What's your use case? If you're doing basic shop or house stuff, probably anything will work. If you're doing real engineering or inspection, and need to put images into reports, etc, you need something better.
The cheap stuff might not be as accurate, but the sensitivity is good. If it doesn't matter whether it tells you something is 77 when it's actually 80, they're fine. This is more than good enough for finding building insulation leaks, in floor heating, finding the hot spot on a circuit board, checking if radiators are flowing properly, and other such tasks. The cheap ones also don't save thermographic (the actual temperature of each pixel, not just a color scaled on the hot spot) data, they're just taking a screenshot. again, that's fine if you're trying to make sure you don't drill a hole in your in floor heat.
Stepping up to the fancy stuff gets more reliable accuracy, and the ability to capture images that contain the thermographic data. Some of the more expensive cheap stuff, like many of the topdon cameras, expose the raw data if you hook the camera up to a computer and use their software. (I have no idea if it's possible to use other software with the things.)

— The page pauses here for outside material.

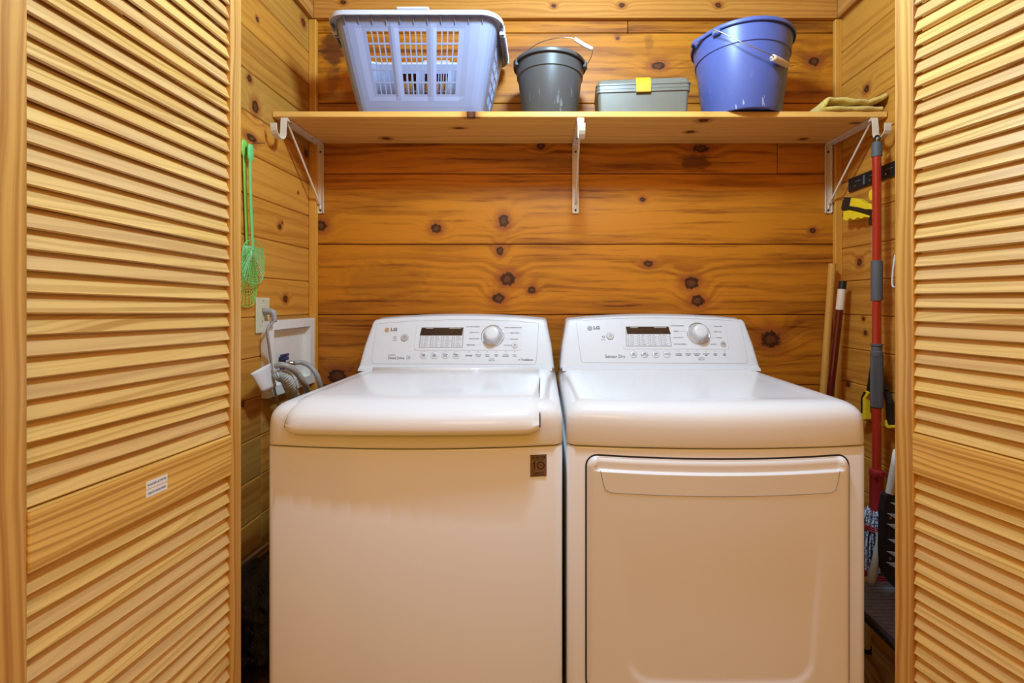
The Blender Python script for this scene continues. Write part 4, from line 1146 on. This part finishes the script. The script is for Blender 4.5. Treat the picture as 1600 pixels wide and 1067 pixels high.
tube(bm, [(XL+.012, 1.563, .968), (XL+.012, 1.585, .968)], .006, 10)
bmesh.ops.transform(bm, matrix=I, verts=bm.verts); fin('valve_outlet', bm, M['chrome'], ob, smooth=True)
def hose(pts, r, mat, label, ribs=False, cat='hose'):
    bm = bmesh.new()
    if ribs:
        P = smoothpath(pts, 26); tube(bm, P, r, 14, 0, rf=lambda t: 1+.16*math.sin(t*2*math.pi*len(P)/5.0))
    else: tube(bm, pts, r, 12, 8)
    o = fin('water_hose' if not ribs else 'drain_hose', bm, mat, smooth=True); return tag(o, label, cat)
hose([Vector((XL+.033, 1.585, .968)), px(470, 566, 1.60), px(484, 572, 1.60), px(494, 584, 1.60), px(499, 597, 1.61), px(502, 610, 1.63), px(508, 640, 1.68), px(508, 700, 1.70)], .0085, M['greyhose'], 'grey supply hose screwed to the chrome outlet inside the white supply box')
hose([px(431, 572, 1.42), px(440, 570, 1.42), px(452, 574, 1.43), px(464, 583, 1.46), px(474, 597, 1.49), px(481, 612, 1.56), px(488, 650, 1.68), px(490, 720, 1.70)], .0095, M['greyhose'], 'grey supply hose arching in front of the corrugated drain hose')
hose([px(434, 590, 1.43), px(439, 586, 1.43), px(447, 591, 1.44), px(453, 604, 1.47), px(459, 620, 1.56), px(464, 640, 1.62), px(468, 690, 1.68)], .0165, M['drain'], 'pale grey corrugated drain hose below the white supply box', True)

# ================================================================== BOTTOM LEFT: BAGS
def blob(name, lo, hi, mat, label, cat, seed, amp=.018, rough_top=.0):
    rnd_ = random.Random(seed); bm = bmesh.new()
    cx_, cy_ = (lo[0]+hi[0])/2, (lo[1]+hi[1])/2; hx, hy = (hi[0]-lo[0])/2-amp*.6, (hi[1]-lo[1])/2-amp*.6
    ph = [rnd_.uniform(0, 6.28) for _ in range(12)]
    NZ, NA = 26, 64; rings = []
    for j in range(NZ+1):
        v = j/NZ; z_ = lo[2]+(hi[2]-lo[2])*v
        sc = min(1, .80+v*1.6) if v < .125 else (1 if v < .8 else math.sqrt(max(.02, 1-((v-.8)/.2)**2*.75)))
        ring = []
        for k in range(NA):
            a = 2*math.pi*k/NA; c, s = math.cos(a), math.sin(a); nn = 3.4
            x = math.copysign(abs(c)**(2/nn), c)*hx*sc; y = math.copysign(abs(s)**(2/nn), s)*hy*sc
            d = amp*.5*(math.sin(a*9+ph[0]+v*7)*.4+math.sin(a*17+ph[1]-v*13)*.3+math.sin(v*31+a*5+ph[2])*.3)
            ring.append((cx_+x+c*d, cy_+y+s*d, z_+(amp*.5*math.sin(a*7+ph[3]) if v > .8 else 0)))
        rings.append(ring)
    loft(bm, rings); o = fin(name, bm, mat, smooth=True); return tag(o, label, cat)
blob('paper_bag', (XL+.012, 1.16, .003), (-.668, 1.43, .215), M['brownbag'], 'dark brown crumpled bag on the floor left of the washer', 'bag', 3)
blob('trash_bag', (XL+.012, 1.15, .236), (-.665, 1.43, .440), M['blackbag'], 'shiny black plastic bag left of the washer, on the brown bag', 'bag', 5)
bm = bmesh.new(); tube(bm, [px(372, 886, 1.33), px(420, 849, 1.42)], .006, 8); 
bmesh.ops.scale(bm, vec=(1, 1, 1), verts=bm.verts)
o = fin('wood_stick', bm, M['lightbox'], smooth=True); tag(o, 'thin pale wooden stick lying on top of the black bag', 'stick')

# ================================================================== RIGHT WALL THINGS
def PR(x, y, off=0.0):
    X = XR-off; Y = F*X/(x-CX); return Vector((X, Y, H-(y-CY)/F*Y))
# black tool rack
rk = empty('tool_rack', (XR, 1.55, 1.605), 'black metal tool rack strip screwed to the right wall behind the red mop', 'tool rack'); I = inv(rk)
bm = bmesh.new(); box(bm, (XR-.009, 1.30, 1.583), (XR, 1.698, 1.631), .0015); bmesh.ops.transform(bm, matrix=I, verts=bm.verts); fin('rack_plate', bm, M['black'], rk)
for k in range(5):
    y = 1.66-.075*k
    bm = bmesh.new(); lathe(bm, [(0, .002), (.0035, .001), (.0035, 0)], 10, Matrix.Translation((XR-.009, y, 1.598)) @ Matrix.Rotation(R(-90), 4, 'Y')); bmesh.ops.transform(bm, matrix=I, verts=bm.verts); fin('rack_screw', bm, M['chrome'], rk)
    bm = bmesh.new(); box(bm, (XR-.0115, y-.030, 1.610), (XR-.0088, y-.004, 1.6125)); box(bm, (XR-.012, y-.052, 1.590), (XR-.0088, y-.045, 1.622)); bmesh.ops.transform(bm, matrix=I, verts=bm.verts); fin('rack_clip', bm, M['greyrub'], rk)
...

My uses are all in the "where's the (hot|cold) spot?" category, so I bought a super cheap one. It's branded 'Mileseey', but there are a bunch of identical looking, and identical spec'd, units on amazon. It was ~$100 at christmas 2024. It's so low end it doesn't have a removable memory card, if you want to get images off, you have to hook it up to a computer. It's also got a usb-c connector, but isn't actually usb-c, so you have to use a usb-a to usb-c cable, not just to charge, but for data. (this annoys the hell of me. It doesn't cost anything to do it right.)